What averted another depression was the quick response of the Federal Reserve, which - acting in its role as "lender of last resort" - supplied trillions of dollars of credit to banks and other financial institutions to offset the loss of private credit. Without these infusions, who knows what would have happened.

Now, the bad news. In Dodd-Frank, Congress makes it much harder for the Fed to act as lender of last resort, says Hal Scott, a professor at Harvard Law School and a respected expert on financial regulation, in his book "Connectedness and Contagion: Protecting the Financial System from Panics." The consequences, Scott says, could be catastrophic. A U.S. depression would "pose challenges to our political system,"and could spread abroad and undermine the United States' global role.

During the financial crisis, the Fed relied on section 13(3) of the Federal Reserve Act. This provision gave the Fed wide discretion in making loans when "unusual and exigent" circumstances prevailed. Now, Dodd-Frank has imposed restrictions on 13(3). As Scott shows, these include: The treasury secretary must approve all nonbank loans, there can be no nonbank programs for a single borrower, collateral requirements are toughened and loans must be disclosed within a year. Some of these may be sensible alone; together, they create an obstacle course for crisis lending.

Scott estimates that $7 trillion is potentially vulnerable to panicky investor runs. Breaking up the big banks is no solution if, say, the investor run strikes money-market mutual funds.

There is a real issue here.

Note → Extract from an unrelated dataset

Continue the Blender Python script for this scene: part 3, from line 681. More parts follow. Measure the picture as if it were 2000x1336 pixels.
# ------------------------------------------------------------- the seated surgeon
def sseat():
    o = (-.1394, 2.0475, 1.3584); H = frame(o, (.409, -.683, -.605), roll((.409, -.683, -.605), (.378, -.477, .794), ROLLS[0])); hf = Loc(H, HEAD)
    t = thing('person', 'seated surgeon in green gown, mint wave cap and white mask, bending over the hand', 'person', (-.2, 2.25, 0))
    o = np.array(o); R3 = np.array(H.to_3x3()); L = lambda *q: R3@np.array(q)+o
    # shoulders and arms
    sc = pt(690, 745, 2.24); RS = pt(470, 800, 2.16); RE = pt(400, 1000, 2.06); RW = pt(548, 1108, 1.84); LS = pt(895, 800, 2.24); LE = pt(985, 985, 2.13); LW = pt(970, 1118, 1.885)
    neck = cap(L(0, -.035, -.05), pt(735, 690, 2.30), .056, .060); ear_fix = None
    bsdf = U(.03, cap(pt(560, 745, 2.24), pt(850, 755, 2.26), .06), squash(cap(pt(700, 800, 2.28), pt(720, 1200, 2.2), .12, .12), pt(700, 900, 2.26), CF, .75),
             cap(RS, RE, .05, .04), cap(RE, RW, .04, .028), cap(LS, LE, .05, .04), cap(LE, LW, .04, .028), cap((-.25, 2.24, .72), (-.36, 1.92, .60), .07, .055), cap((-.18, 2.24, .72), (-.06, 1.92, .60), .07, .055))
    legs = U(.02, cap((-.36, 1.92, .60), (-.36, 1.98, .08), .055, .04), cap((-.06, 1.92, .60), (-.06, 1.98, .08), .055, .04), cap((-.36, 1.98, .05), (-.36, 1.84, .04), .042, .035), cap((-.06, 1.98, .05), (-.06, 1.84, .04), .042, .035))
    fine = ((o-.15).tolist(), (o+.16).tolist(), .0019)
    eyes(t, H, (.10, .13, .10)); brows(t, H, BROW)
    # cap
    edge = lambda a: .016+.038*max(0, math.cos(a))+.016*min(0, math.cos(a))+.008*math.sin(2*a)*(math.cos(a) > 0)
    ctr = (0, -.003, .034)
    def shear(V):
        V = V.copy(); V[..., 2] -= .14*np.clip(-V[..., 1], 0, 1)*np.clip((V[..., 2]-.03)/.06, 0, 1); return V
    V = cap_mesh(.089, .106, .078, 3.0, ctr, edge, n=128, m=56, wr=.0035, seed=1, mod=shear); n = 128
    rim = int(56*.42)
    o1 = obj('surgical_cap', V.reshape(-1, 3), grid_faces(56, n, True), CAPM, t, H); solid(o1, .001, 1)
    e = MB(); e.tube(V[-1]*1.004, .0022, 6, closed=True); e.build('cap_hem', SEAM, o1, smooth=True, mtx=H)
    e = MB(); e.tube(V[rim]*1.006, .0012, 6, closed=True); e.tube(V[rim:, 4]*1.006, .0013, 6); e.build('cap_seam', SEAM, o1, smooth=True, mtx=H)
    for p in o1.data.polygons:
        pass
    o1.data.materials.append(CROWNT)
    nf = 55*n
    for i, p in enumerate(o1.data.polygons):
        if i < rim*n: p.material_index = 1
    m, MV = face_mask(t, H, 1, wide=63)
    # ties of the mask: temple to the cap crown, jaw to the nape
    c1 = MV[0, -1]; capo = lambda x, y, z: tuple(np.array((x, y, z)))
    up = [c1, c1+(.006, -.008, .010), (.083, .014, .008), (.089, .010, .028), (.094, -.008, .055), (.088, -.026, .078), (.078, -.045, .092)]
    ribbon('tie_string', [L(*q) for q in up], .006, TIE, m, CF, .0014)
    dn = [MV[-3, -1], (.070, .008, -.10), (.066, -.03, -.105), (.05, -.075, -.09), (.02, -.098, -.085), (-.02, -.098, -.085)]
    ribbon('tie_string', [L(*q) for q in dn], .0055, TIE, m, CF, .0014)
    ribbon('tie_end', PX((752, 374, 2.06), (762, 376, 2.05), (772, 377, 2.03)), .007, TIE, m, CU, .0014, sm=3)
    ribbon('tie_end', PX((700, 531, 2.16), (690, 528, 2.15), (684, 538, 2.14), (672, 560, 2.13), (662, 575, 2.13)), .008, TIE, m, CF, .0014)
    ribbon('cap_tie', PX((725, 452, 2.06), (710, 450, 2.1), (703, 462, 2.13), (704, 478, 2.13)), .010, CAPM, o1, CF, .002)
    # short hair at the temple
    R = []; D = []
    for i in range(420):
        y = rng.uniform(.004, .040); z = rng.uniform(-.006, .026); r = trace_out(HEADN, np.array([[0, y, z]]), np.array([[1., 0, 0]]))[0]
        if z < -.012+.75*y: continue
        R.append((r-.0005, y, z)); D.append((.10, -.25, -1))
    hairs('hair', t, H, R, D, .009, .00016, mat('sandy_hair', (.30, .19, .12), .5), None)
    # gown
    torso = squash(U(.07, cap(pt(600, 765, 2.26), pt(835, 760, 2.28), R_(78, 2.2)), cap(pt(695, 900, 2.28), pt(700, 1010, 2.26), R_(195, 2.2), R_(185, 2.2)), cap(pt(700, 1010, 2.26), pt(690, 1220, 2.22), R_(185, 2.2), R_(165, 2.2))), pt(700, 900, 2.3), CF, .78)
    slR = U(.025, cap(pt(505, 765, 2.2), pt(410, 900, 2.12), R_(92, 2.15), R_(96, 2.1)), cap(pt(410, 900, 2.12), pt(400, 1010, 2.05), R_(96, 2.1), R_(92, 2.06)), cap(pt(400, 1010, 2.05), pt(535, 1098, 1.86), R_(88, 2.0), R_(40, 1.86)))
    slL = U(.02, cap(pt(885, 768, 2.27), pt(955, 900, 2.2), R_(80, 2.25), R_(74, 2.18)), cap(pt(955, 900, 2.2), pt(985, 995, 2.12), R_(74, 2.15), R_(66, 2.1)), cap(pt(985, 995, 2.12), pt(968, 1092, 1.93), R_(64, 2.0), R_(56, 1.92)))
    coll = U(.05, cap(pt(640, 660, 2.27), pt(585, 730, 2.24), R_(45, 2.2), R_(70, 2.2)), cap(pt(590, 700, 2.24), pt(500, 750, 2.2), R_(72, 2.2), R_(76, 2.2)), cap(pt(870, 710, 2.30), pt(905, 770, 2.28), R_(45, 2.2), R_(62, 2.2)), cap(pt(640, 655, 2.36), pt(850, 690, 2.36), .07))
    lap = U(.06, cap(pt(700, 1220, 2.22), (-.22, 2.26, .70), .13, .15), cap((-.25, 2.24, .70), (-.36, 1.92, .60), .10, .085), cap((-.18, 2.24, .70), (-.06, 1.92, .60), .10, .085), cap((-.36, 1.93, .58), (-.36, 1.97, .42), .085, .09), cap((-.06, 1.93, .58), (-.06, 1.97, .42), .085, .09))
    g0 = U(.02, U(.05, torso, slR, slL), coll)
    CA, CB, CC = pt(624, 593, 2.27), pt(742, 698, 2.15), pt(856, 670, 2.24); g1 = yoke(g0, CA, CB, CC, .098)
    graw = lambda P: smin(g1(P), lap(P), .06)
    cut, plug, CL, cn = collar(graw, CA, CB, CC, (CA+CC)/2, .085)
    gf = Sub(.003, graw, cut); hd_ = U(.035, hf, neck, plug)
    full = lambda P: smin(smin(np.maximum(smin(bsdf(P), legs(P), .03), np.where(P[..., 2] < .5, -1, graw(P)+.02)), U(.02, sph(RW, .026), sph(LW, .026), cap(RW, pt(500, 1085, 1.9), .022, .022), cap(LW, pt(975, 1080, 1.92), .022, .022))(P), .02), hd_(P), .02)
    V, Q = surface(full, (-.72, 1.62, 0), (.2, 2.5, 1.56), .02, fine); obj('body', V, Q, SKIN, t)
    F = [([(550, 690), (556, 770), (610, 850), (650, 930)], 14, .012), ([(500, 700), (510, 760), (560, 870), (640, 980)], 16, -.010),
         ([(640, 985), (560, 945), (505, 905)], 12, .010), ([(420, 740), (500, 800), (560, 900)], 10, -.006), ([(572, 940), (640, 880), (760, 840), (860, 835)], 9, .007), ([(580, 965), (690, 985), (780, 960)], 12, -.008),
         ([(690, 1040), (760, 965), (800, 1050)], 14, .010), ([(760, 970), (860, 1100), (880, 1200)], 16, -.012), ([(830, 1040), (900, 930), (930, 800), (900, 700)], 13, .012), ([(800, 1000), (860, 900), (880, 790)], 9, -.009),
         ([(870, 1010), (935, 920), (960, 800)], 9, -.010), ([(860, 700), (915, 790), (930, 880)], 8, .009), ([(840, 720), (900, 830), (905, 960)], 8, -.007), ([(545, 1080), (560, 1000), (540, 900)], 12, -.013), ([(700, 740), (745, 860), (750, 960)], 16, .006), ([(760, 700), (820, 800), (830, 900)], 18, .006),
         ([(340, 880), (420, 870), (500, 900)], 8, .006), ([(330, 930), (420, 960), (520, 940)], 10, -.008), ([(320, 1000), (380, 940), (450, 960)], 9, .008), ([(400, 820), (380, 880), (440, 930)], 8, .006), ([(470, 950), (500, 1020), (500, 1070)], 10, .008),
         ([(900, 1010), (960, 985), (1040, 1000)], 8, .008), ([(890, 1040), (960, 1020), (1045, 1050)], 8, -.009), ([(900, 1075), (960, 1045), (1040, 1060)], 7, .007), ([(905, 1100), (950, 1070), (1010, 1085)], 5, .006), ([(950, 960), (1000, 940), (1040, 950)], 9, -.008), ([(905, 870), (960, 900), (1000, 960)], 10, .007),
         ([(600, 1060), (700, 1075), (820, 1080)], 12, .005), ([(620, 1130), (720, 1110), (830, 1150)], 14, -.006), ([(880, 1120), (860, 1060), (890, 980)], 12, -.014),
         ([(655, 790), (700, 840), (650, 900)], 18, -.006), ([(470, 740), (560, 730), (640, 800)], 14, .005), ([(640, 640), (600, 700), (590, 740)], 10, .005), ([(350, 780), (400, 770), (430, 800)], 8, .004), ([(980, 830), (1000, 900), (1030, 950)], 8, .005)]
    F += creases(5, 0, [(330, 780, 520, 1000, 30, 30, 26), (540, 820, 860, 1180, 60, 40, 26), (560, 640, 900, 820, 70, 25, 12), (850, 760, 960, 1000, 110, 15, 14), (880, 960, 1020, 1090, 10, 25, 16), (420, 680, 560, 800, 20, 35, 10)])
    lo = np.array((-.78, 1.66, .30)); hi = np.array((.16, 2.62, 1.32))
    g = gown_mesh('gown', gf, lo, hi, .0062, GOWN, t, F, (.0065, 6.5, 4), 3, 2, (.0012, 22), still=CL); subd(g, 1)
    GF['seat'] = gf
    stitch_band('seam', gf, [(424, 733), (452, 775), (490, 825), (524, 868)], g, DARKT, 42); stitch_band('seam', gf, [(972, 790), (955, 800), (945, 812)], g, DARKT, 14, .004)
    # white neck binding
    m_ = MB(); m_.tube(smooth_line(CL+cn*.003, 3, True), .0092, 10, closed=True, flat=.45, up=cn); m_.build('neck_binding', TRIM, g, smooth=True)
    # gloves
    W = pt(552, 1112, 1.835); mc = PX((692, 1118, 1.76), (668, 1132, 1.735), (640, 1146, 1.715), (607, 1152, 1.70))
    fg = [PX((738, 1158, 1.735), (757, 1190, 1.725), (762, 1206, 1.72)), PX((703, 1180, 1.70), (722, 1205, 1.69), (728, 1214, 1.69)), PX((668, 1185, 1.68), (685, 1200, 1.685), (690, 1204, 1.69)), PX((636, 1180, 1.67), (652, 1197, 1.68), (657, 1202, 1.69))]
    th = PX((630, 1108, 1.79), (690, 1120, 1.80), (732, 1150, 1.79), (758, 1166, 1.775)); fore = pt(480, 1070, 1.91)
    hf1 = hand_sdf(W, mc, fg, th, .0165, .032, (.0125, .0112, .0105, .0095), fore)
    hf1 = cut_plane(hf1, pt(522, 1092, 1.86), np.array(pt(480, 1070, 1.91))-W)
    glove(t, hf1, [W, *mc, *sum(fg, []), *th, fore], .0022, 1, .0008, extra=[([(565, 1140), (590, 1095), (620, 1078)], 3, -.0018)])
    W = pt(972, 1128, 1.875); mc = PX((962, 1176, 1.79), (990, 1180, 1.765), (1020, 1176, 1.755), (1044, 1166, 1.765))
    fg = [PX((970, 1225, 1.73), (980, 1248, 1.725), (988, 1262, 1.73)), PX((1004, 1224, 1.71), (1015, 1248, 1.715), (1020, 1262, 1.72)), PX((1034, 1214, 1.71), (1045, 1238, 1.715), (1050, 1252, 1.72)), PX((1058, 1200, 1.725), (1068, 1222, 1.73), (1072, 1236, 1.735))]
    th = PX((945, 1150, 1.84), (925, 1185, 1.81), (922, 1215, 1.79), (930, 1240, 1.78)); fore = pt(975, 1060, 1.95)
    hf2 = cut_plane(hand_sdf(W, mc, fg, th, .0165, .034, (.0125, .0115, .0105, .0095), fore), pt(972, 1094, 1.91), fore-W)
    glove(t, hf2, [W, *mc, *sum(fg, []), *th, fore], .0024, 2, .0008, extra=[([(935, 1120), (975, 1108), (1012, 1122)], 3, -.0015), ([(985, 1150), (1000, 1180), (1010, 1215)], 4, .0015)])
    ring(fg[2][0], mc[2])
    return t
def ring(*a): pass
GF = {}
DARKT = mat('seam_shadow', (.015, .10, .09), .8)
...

The Fed has enormous powers; democratically elected officials think they should exercise some control over those powers. But a financial crisis - a panic - is by its very nature a rapidly moving and usually unpredicted event. (If anticipated, it could likely be defused.) Unless the crisis is dealt with decisively, it could become a monster that cannot be contained.

The verdict on Dodd-Frank is mixed. One goal was to improve short-term financial stability. That has been achieved. The other goal was political: to handcuff those who engineered the financial "bailout," which - though necessary - was immensely unpopular. That explains why Congress restricted the Fed. Ironically, legislation designed to protect us from financial panic may make some future panic more likely.